■ Set exercise ■
Restate the complete material exactly.
· · ·
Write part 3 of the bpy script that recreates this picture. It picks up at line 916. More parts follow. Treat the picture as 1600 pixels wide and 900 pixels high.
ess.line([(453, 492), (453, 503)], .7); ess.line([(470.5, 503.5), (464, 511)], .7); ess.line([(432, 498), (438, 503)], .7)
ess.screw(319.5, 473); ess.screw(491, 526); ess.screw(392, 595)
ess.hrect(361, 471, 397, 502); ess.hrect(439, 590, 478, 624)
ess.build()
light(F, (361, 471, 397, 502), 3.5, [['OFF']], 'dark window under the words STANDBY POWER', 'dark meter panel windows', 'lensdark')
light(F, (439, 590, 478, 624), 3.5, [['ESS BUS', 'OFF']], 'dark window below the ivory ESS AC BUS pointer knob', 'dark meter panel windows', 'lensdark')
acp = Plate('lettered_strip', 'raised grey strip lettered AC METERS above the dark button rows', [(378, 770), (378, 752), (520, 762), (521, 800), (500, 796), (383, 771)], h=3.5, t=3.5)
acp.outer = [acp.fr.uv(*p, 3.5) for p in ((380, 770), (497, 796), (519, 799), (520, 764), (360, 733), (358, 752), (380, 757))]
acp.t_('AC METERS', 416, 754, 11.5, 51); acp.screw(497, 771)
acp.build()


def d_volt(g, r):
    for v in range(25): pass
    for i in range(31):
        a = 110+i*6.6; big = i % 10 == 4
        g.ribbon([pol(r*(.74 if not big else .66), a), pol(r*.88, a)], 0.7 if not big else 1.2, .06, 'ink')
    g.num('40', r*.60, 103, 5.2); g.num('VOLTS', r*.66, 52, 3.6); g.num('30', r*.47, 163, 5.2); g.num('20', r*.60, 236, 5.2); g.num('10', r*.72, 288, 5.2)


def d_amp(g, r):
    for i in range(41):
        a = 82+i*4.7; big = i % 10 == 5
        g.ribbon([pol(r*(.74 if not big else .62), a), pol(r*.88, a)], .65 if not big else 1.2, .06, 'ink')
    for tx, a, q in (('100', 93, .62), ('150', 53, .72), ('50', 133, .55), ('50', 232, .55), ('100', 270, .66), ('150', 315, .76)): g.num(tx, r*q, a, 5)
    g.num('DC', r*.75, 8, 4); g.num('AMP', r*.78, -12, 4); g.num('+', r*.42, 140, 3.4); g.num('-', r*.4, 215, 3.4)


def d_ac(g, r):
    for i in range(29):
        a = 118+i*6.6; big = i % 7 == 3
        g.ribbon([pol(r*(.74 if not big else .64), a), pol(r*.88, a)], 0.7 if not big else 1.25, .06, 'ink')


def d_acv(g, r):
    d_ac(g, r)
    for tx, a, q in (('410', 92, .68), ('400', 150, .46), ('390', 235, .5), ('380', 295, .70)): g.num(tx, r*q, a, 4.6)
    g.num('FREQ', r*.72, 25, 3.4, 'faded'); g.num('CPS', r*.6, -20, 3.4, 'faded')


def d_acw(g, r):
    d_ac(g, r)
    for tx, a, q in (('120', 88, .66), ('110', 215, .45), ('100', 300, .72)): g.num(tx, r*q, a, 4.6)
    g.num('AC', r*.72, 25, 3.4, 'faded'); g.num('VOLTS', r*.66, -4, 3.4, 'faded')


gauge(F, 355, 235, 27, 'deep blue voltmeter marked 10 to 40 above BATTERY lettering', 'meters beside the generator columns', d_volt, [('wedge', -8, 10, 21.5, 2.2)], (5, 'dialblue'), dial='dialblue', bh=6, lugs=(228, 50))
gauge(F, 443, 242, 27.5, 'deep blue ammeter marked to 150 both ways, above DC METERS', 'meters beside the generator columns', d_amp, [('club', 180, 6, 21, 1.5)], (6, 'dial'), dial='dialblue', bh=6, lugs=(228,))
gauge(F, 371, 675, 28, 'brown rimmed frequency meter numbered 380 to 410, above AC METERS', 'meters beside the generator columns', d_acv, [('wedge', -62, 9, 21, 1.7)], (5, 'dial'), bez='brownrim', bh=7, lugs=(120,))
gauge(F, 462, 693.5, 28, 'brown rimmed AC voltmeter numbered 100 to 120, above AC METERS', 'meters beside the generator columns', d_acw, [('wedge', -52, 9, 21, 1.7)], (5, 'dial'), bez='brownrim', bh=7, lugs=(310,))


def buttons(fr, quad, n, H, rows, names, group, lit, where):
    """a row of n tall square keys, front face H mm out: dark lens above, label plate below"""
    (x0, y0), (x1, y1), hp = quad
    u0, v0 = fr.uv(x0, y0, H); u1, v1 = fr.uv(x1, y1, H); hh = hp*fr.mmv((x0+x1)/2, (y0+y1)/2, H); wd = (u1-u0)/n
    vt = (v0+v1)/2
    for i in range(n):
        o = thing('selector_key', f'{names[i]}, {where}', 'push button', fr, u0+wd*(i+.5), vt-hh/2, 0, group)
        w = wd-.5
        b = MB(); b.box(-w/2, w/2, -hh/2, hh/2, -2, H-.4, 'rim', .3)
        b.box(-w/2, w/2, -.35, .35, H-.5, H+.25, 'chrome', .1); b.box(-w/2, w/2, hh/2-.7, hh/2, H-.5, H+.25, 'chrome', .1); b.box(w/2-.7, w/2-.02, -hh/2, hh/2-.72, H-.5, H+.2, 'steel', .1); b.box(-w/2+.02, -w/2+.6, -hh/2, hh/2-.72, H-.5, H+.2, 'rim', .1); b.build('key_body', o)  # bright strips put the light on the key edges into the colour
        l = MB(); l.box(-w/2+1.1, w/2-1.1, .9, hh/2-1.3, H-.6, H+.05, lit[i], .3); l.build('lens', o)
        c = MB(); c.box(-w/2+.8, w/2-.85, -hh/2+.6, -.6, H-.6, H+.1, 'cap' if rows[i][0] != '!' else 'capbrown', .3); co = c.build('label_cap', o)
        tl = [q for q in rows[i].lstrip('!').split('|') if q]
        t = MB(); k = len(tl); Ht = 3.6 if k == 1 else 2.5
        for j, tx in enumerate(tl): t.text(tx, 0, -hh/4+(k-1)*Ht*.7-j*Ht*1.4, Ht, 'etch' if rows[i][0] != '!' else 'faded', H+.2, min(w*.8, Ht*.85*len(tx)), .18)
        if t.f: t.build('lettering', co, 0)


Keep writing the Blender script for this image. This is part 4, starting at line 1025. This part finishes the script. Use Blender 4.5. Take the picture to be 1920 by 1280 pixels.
· · ·
■ Output below ■
Write part 3 of the bpy script that recreates this picture. It picks up at line 916. More parts follow. Treat the picture as 1600 pixels wide and 900 pixels high.
ess.line([(453, 492), (453, 503)], .7); ess.line([(470.5, 503.5), (464, 511)], .7); ess.line([(432, 498), (438, 503)], .7)
ess.screw(319.5, 473); ess.screw(491, 526); ess.screw(392, 595)
ess.hrect(361, 471, 397, 502); ess.hrect(439, 590, 478, 624)
ess.build()
light(F, (361, 471, 397, 502), 3.5, [['OFF']], 'dark window under the words STANDBY POWER', 'dark meter panel windows', 'lensdark')
light(F, (439, 590, 478, 624), 3.5, [['ESS BUS', 'OFF']], 'dark window below the ivory ESS AC BUS pointer knob', 'dark meter panel windows', 'lensdark')
acp = Plate('lettered_strip', 'raised grey strip lettered AC METERS above the dark button rows', [(378, 770), (378, 752), (520, 762), (521, 800), (500, 796), (383, 771)], h=3.5, t=3.5)
acp.outer = [acp.fr.uv(*p, 3.5) for p in ((380, 770), (497, 796), (519, 799), (520, 764), (360, 733), (358, 752), (380, 757))]
acp.t_('AC METERS', 416, 754, 11.5, 51); acp.screw(497, 771)
acp.build()


def d_volt(g, r):
    for v in range(25): pass
    for i in range(31):
        a = 110+i*6.6; big = i % 10 == 4
        g.ribbon([pol(r*(.74 if not big else .66), a), pol(r*.88, a)], 0.7 if not big else 1.2, .06, 'ink')
    g.num('40', r*.60, 103, 5.2); g.num('VOLTS', r*.66, 52, 3.6); g.num('30', r*.47, 163, 5.2); g.num('20', r*.60, 236, 5.2); g.num('10', r*.72, 288, 5.2)


def d_amp(g, r):
    for i in range(41):
        a = 82+i*4.7; big = i % 10 == 5
        g.ribbon([pol(r*(.74 if not big else .62), a), pol(r*.88, a)], .65 if not big else 1.2, .06, 'ink')
    for tx, a, q in (('100', 93, .62), ('150', 53, .72), ('50', 133, .55), ('50', 232, .55), ('100', 270, .66), ('150', 315, .76)): g.num(tx, r*q, a, 5)
    g.num('DC', r*.75, 8, 4); g.num('AMP', r*.78, -12, 4); g.num('+', r*.42, 140, 3.4); g.num('-', r*.4, 215, 3.4)


def d_ac(g, r):
    for i in range(29):
        a = 118+i*6.6; big = i % 7 == 3
        g.ribbon([pol(r*(.74 if not big else .64), a), pol(r*.88, a)], 0.7 if not big else 1.25, .06, 'ink')


def d_acv(g, r):
    d_ac(g, r)
    for tx, a, q in (('410', 92, .68), ('400', 150, .46), ('390', 235, .5), ('380', 295, .70)): g.num(tx, r*q, a, 4.6)
    g.num('FREQ', r*.72, 25, 3.4, 'faded'); g.num('CPS', r*.6, -20, 3.4, 'faded')


def d_acw(g, r):
    d_ac(g, r)
    for tx, a, q in (('120', 88, .66), ('110', 215, .45), ('100', 300, .72)): g.num(tx, r*q, a, 4.6)
    g.num('AC', r*.72, 25, 3.4, 'faded'); g.num('VOLTS', r*.66, -4, 3.4, 'faded')


gauge(F, 355, 235, 27, 'deep blue voltmeter marked 10 to 40 above BATTERY lettering', 'meters beside the generator columns', d_volt, [('wedge', -8, 10, 21.5, 2.2)], (5, 'dialblue'), dial='dialblue', bh=6, lugs=(228, 50))
gauge(F, 443, 242, 27.5, 'deep blue ammeter marked to 150 both ways, above DC METERS', 'meters beside the generator columns', d_amp, [('club', 180, 6, 21, 1.5)], (6, 'dial'), dial='dialblue', bh=6, lugs=(228,))
gauge(F, 371, 675, 28, 'brown rimmed frequency meter numbered 380 to 410, above AC METERS', 'meters beside the generator columns', d_acv, [('wedge', -62, 9, 21, 1.7)], (5, 'dial'), bez='brownrim', bh=7, lugs=(120,))
gauge(F, 462, 693.5, 28, 'brown rimmed AC voltmeter numbered 100 to 120, above AC METERS', 'meters beside the generator columns', d_acw, [('wedge', -52, 9, 21, 1.7)], (5, 'dial'), bez='brownrim', bh=7, lugs=(310,))


def buttons(fr, quad, n, H, rows, names, group, lit, where):
    """a row of n tall square keys, front face H mm out: dark lens above, label plate below"""
    (x0, y0), (x1, y1), hp = quad
    u0, v0 = fr.uv(x0, y0, H); u1, v1 = fr.uv(x1, y1, H); hh = hp*fr.mmv((x0+x1)/2, (y0+y1)/2, H); wd = (u1-u0)/n
    vt = (v0+v1)/2
    for i in range(n):
        o = thing('selector_key', f'{names[i]}, {where}', 'push button', fr, u0+wd*(i+.5), vt-hh/2, 0, group)
        w = wd-.5
        b = MB(); b.box(-w/2, w/2, -hh/2, hh/2, -2, H-.4, 'rim', .3)
        b.box(-w/2, w/2, -.35, .35, H-.5, H+.25, 'chrome', .1); b.box(-w/2, w/2, hh/2-.7, hh/2, H-.5, H+.25, 'chrome', .1); b.box(w/2-.7, w/2-.02, -hh/2, hh/2-.72, H-.5, H+.2, 'steel', .1); b.box(-w/2+.02, -w/2+.6, -hh/2, hh/2-.72, H-.5, H+.2, 'rim', .1); b.build('key_body', o)  # bright strips put the light on the key edges into the colour
        l = MB(); l.box(-w/2+1.1, w/2-1.1, .9, hh/2-1.3, H-.6, H+.05, lit[i], .3); l.build('lens', o)
        c = MB(); c.box(-w/2+.8, w/2-.85, -hh/2+.6, -.6, H-.6, H+.1, 'cap' if rows[i][0] != '!' else 'capbrown', .3); co = c.build('label_cap', o)
        tl = [q for q in rows[i].lstrip('!').split('|') if q]
        t = MB(); k = len(tl); Ht = 3.6 if k == 1 else 2.5
        for j, tx in enumerate(tl): t.text(tx, 0, -hh/4+(k-1)*Ht*.7-j*Ht*1.4, Ht, 'etch' if rows[i][0] != '!' else 'faded', H+.2, min(w*.8, Ht*.85*len(tx)), .18)
        if t.f: t.build('lettering', co, 0)


Keep writing the Blender script for this image. This is part 4, starting at line 1025. This part finishes the script. Use Blender 4.5. Take the picture to be 1920 by 1280 pixels.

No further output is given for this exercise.